-- START Dataset --

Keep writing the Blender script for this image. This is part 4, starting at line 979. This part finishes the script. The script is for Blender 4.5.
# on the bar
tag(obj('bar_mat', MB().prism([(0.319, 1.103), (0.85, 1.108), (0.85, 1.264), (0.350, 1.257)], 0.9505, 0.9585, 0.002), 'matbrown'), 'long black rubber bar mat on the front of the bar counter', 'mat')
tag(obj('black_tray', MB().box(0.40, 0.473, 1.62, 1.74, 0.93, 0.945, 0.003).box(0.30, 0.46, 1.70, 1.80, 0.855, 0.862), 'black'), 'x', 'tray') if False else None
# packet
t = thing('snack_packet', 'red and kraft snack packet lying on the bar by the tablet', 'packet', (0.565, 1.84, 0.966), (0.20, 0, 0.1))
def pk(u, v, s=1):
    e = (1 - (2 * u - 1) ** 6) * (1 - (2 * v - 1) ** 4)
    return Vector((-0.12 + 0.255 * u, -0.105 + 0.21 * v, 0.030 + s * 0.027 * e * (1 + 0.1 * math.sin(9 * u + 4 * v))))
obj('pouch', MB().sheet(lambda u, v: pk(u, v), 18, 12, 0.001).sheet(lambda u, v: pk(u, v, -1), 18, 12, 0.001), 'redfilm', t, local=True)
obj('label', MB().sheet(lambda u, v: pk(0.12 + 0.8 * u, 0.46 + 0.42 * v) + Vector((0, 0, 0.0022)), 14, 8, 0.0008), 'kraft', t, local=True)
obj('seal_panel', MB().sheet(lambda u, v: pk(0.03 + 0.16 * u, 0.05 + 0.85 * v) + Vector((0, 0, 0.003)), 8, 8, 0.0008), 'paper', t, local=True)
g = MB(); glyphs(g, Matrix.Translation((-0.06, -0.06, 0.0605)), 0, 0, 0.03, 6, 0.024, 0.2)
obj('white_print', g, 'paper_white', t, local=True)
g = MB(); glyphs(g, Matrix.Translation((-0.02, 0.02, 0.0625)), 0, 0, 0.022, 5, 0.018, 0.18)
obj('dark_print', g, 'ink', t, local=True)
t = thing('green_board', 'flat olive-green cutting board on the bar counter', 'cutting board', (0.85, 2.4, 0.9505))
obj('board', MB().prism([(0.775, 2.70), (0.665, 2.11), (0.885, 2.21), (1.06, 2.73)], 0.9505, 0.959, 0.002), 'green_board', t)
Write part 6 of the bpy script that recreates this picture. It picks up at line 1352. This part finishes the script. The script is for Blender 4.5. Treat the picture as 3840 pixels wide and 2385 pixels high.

-- END Dataset --

The exercise – Output the whole listing above again, word for word.

Reply to the exercise –
Keep writing the Blender script for this image. This is part 4, starting at line 979. This part finishes the script. The script is for Blender 4.5.
# on the bar
tag(obj('bar_mat', MB().prism([(0.319, 1.103), (0.85, 1.108), (0.85, 1.264), (0.350, 1.257)], 0.9505, 0.9585, 0.002), 'matbrown'), 'long black rubber bar mat on the front of the bar counter', 'mat')
tag(obj('black_tray', MB().box(0.40, 0.473, 1.62, 1.74, 0.93, 0.945, 0.003).box(0.30, 0.46, 1.70, 1.80, 0.855, 0.862), 'black'), 'x', 'tray') if False else None
# packet
t = thing('snack_packet', 'red and kraft snack packet lying on the bar by the tablet', 'packet', (0.565, 1.84, 0.966), (0.20, 0, 0.1))
def pk(u, v, s=1):
    e = (1 - (2 * u - 1) ** 6) * (1 - (2 * v - 1) ** 4)
    return Vector((-0.12 + 0.255 * u, -0.105 + 0.21 * v, 0.030 + s * 0.027 * e * (1 + 0.1 * math.sin(9 * u + 4 * v))))
obj('pouch', MB().sheet(lambda u, v: pk(u, v), 18, 12, 0.001).sheet(lambda u, v: pk(u, v, -1), 18, 12, 0.001), 'redfilm', t, local=True)
obj('label', MB().sheet(lambda u, v: pk(0.12 + 0.8 * u, 0.46 + 0.42 * v) + Vector((0, 0, 0.0022)), 14, 8, 0.0008), 'kraft', t, local=True)
obj('seal_panel', MB().sheet(lambda u, v: pk(0.03 + 0.16 * u, 0.05 + 0.85 * v) + Vector((0, 0, 0.003)), 8, 8, 0.0008), 'paper', t, local=True)
g = MB(); glyphs(g, Matrix.Translation((-0.06, -0.06, 0.0605)), 0, 0, 0.03, 6, 0.024, 0.2)
obj('white_print', g, 'paper_white', t, local=True)
g = MB(); glyphs(g, Matrix.Translation((-0.02, 0.02, 0.0625)), 0, 0, 0.022, 5, 0.018, 0.18)
obj('dark_print', g, 'ink', t, local=True)
t = thing('green_board', 'flat olive-green cutting board on the bar counter', 'cutting board', (0.85, 2.4, 0.9505))
obj('board', MB().prism([(0.775, 2.70), (0.665, 2.11), (0.885, 2.21), (1.06, 2.73)], 0.9505, 0.959, 0.002), 'green_board', t)
Write part 6 of the bpy script that recreates this picture. It picks up at line 1352. This part finishes the script. The script is for Blender 4.5. Treat the picture as 3840 pixels wide and 2385 pixels high.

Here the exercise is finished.